CFD menghadirkan wajah baru kota – ruang publik yang sehat, aman, ramah lingkungan, dan memperkuat ikatan sosial masyarakat.
OPINI – Bayangkan sejenak suasana jalan protokol Muara Tebo di Minggu pagi. Tanpa deru mesin kendaraan, tanpa klakson yang memekakkan telinga, udara pun terasa lebih segar dari biasanya. Di sepanjang jalan, anak-anak bersepeda riang, orang tua berjalan santai, komunitas olahraga berbaur dalam senam bersama, sementara pedagang kecil menjajakan aneka jajanan lokal. Inilah wajah baru kota kita—wajah Muara Tebo saat Car Free Day (CFD).
CFD bukan sekadar penutupan jalan dari kendaraan bermotor. Lebih dari itu, ia adalah ruang sosial baru yang memungkinkan warga saling berinteraksi, berolahraga, sekaligus menikmati kota tanpa polusi. Bagi masyarakat di kota kecil seperti Muara Tebo, momen seperti ini menjadi kebutuhan penting: ruang publik yang aman, nyaman, dan inklusif, tempat memperkuat ikatan sosial serta menumbuhkan rasa memiliki terhadap kota.

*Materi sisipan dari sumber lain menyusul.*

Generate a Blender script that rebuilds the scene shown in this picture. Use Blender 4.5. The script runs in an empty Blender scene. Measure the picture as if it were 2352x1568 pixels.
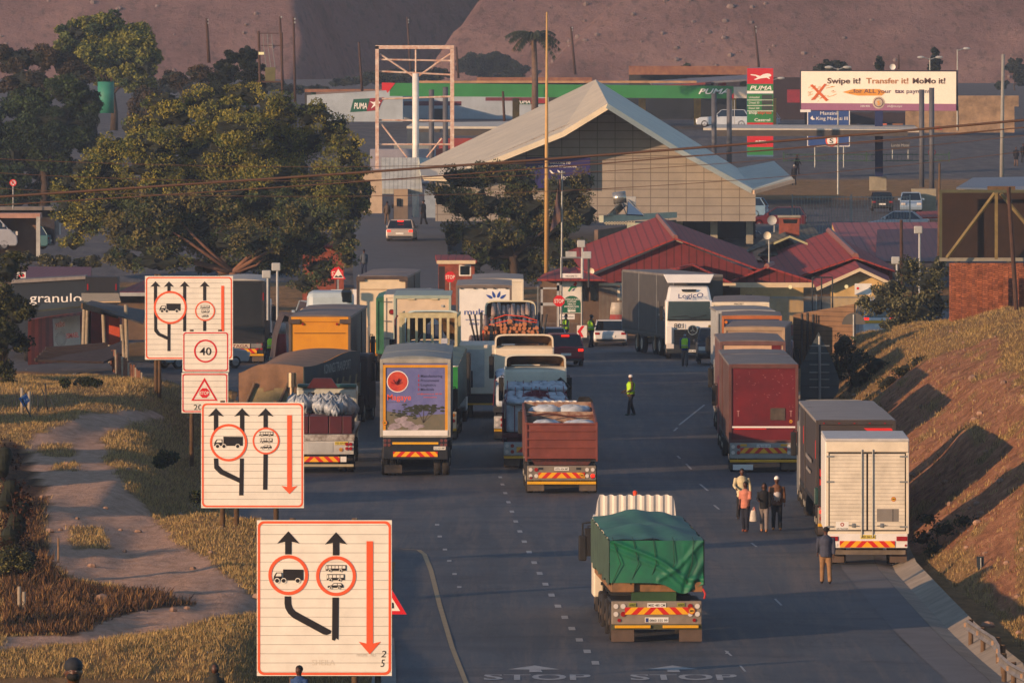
import bpy, math, random
import numpy as np
from mathutils import Vector, Matrix
R = math.radians
SC = bpy.context.scene
COL = SC.collection
# ------------------------------------------------------------------ camera, world, sun, exposure
# picture units: 2352 x 1568; s = pixels per metre at a distance, Y = F / s
F, CX, HY, HC = 21700.0, 1176.0, 168.0, 16.0
cam = bpy.data.cameras.new('camera'); co = bpy.data.objects.new('camera', cam); COL.objects.link(co)
co.location = (0, 0, HC); co.rotation_euler = (R(90), 0, 0)
cam.sensor_width = 36; cam.lens = 36 * F / 2352
cam.shift_y = -(784 - HY) / 2352
cam.clip_start = 5; cam.clip_end = 12000
SC.camera = co
SUN_D = Vector((0.76, 0.65, -0.19)).normalized()      # the way the light travels
w = bpy.data.worlds.new('World'); SC.world = w; w.use_nodes = True
nt = w.node_tree
sky = nt.nodes.new('ShaderNodeTexSky'); sky.sky_type = 'NISHITA'; sky.sun_disc = False
sky.sun_elevation = math.asin(-SUN_D.z); sky.sun_rotation = math.atan2(-SUN_D.x, -SUN_D.y)
sky.air_density = 1.0; sky.dust_density = 0.3; sky.ozone_density = 1.8; sky.altitude = 1200
bg = nt.nodes['Background']; bg.inputs[1].default_value = 0.15
nt.links.new(sky.outputs[0], bg.inputs[0])
sl = bpy.data.lights.new('sun', 'SUN'); sl.energy = 4.6; sl.angle = R(0.6); sl.color = (1.0, 0.63, 0.37)
so = bpy.data.objects.new('sun', sl); COL.objects.link(so)
so.rotation_euler = SUN_D.to_track_quat('-Z', 'Y').to_euler()
SC.view_settings.view_transform = 'Standard'; SC.view_settings.look = 'None'
SC.view_settings.gamma = 1; SC.view_settings.exposure = 0.38
SC.cycles.max_bounces = 5; SC.cycles.diffuse_bounces = 2; SC.cycles.glossy_bounces = 2
SC.cycles.transmission_bounces = 3; SC.cycles.transparent_max_bounces = 12; SC.cycles.volume_bounces = 0
rnd = random.Random(7)
# ------------------------------------------------------------------ helpers
def at(u, v, s): return Vector(((u - CX) / s, F / s, HC - (v - HY) / s))
PS = [(20, 12.5), (22, 11.5), (23.4, 10.8), (25.7, 7.8), (26.8, 6.5), (28.6, 6.2), (31, 5.6), (32, 5.2), (34.6, 4.8), (36.3, 3.0), (38, 1.7), (40, 1.0),
      (44, 1.15), (48, 1.35), (55, 1.35), (61, 1.12), (64, 1.0), (74, .6), (82.4, .1), (87, 0), (260, -1)]
PX = [p[0] for p in PS]; PZ = [p[1] for p in PS]
def zr(s): return np.interp(s, PX, PZ)
def gnd(u, s, dz=0): return Vector(((u - CX) / s, F / s, float(zr(s)) + dz))
def lin(h):
    if isinstance(h, str):
        c = [int(h[i:i + 2], 16) / 255 for i in (0, 2, 4)]
        return tuple(x / 12.92 if x <= .04045 else ((x + .055) / 1.055) ** 2.4 for x in c)
    return h
MATS = {}
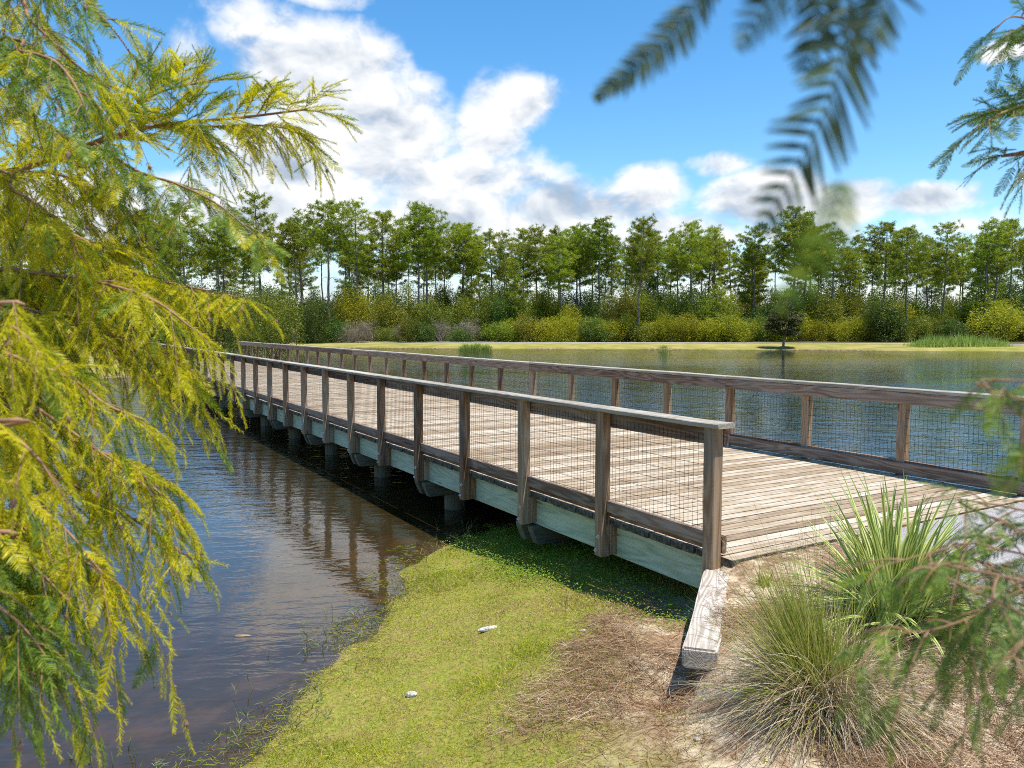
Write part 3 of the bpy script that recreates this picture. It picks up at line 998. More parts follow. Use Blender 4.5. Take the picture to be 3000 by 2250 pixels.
def lbl(px, look, row):
    """a label that names the landmark a plant stands beside"""
    m = min(MARKS, key=lambda q: abs(q[0] - px))
    d = px - m[0]
    where = ("below" if row != "behind" else "behind") if abs(d) < 12 else ("just left of" if d < 0 else "just right of")
    key = f"{look} {where} {m[1]}"
    USED[key] = USED.get(key, 0) + 1
    if USED[key] > 1:
        key = f"{look.replace(' by the far path', '')} {('', '', 'next', 'farther', 'farthest')[min(4, USED[key])]} {'to the left of' if d < 0 else 'to the right of'} {m[1]}"
    if len(re_words(key)) > 15:
        key = key.replace(" by the far path", "")
    return key


FRONT = [
    (961, 593, 117, 2, "tall leaning-crowned pine whose trunk reaches the lawn left of the round pale bush"),
    (1870, 641, 115, 1, "lone pine standing in front of the yellow-green hedge with its trunk bare to the footpath"),
    (2657, 675, 115, 6, "slim front pine standing at the left end of the reed bed"),
    (767, 573, 126, 1, "tallest slim pine just right of the yellow cypress branch tips"),
    (1042, 593, 123, 3, "narrow pine with a long bare trunk right of the leaning double pine"),
    (1128, 627, 128, 6, "small-crowned pine between the narrow pine and the big twin-trunk pine"),
    (1226, 605, 122, 4, "big pine of the twin trunks with the highest crown left of the pond centre"),
    (1247, 612, 124, 0, "right-hand trunk of the twin pines left of the pond centre"),
    (1359, 667, 130, 5, "broad dense pine where the treetops dip left of centre"),
    (1474, 683, 128, 3, "thin-crowned pine in the dip of the treeline"),
    (1575, 672, 131, 4, "pine with spreading fork-like crown right of the treeline dip"),
    (1644, 692, 121, 1, "dark-trunked pine before the left part of the hedge"),
    (1703, 680, 129, 0, "pine half hidden by the broad dark-topped pine at centre"),
    (1750, 646, 124, 2, "broad dark-topped pine with the largest crown at centre"),
    (1789, 700, 127, 5, "forked pine right beside the broad dark-topped pine"),
    (1929, 707, 132, 4, "low round-headed pine right of the lone front pine"),
    (1986, 712, 125, 7, "slightly bent pine with a twin stem right of the lone front pine"),
    (2029, 656, 121, 0, "high pine whose right side touches a second crown near centre right"),
    (2087, 668, 130, 3, "pine crown leaning right of the high centre-right pine"),
    (2205, 668, 126, 7, "bushy pine with a narrow knob on top left of the blurred frond"),
    (2323, 611, 123, 6, "highest pine on the right behind the blurred hanging frond tip"),
    (2360, 640, 125, 2, "dark dense pine directly behind the blurred hanging frond tip"),
    (2435, 680, 122, 4, "pine just right of the blurred frond with a straight grey trunk"),
    (2489, 742, 124, 5, "shorter full pine between the blurred frond and the tall right group"),
    (2590, 655, 126, 2, "broad many-headed pine left above the reed bed"),
    (2760, 655, 121, 1, "pine above the middle of the reed bed with a dark trunk"),
    (2820, 700, 128, 4, "lower pine filling the gap above the reed bed"),
    (2887, 651, 120, 5, "wide grey-green pine above the right end of the reed bed"),
    (2958, 646, 127, 2, "dense pine at the right edge of the photo"),
    (550, 600, 120, 4, "pine crown glimpsed through the gap above the middle cypress branch"),
    (640, 645, 124, 2, "pine with trunk seen between hanging cypress strands"),
    (884, 645, 128, 7, "pale-green pine left of the leaning front pine"),
    (420, 620, 122, 2, "pine behind the upper cypress branch"),
]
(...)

Tak bisa dipungkiri, manfaat CFD sangat terasa. Dari sisi kesehatan, warga mendapat kesempatan untuk bergerak lebih bebas. Dari sisi sosial, kegiatan ini menghadirkan ruang kebersamaan. Bahkan dari sisi ekonomi, CFD menjadi panggung bagi UMKM, pedagang kaki lima, hingga seniman jalanan untuk menunjukkan karya dan produk mereka. Jika dikelola dengan kreatif, CFD dapat pula menjadi ajang promosi budaya lokal—dengan kuliner khas, kerajinan, hingga pertunjukan seni tradisional.
Namun, sejatinya CFD tidak datang tanpa tantangan. Pengalihan arus lalu lintas kerap memicu kemacetan di jalur alternatif. Persoalan kebersihan juga kerap muncul, di mana jalanan yang bersih berubah menjadi lautan sampah plastik setelah kegiatan usai. Lebih jauh, konsistensi penyelenggaraan harus dijaga. Tanpa komitmen pemerintah daerah dan partisipasi aktif masyarakat, CFD berisiko kehilangan makna dan hanya sekadar menjadi agenda seremonial.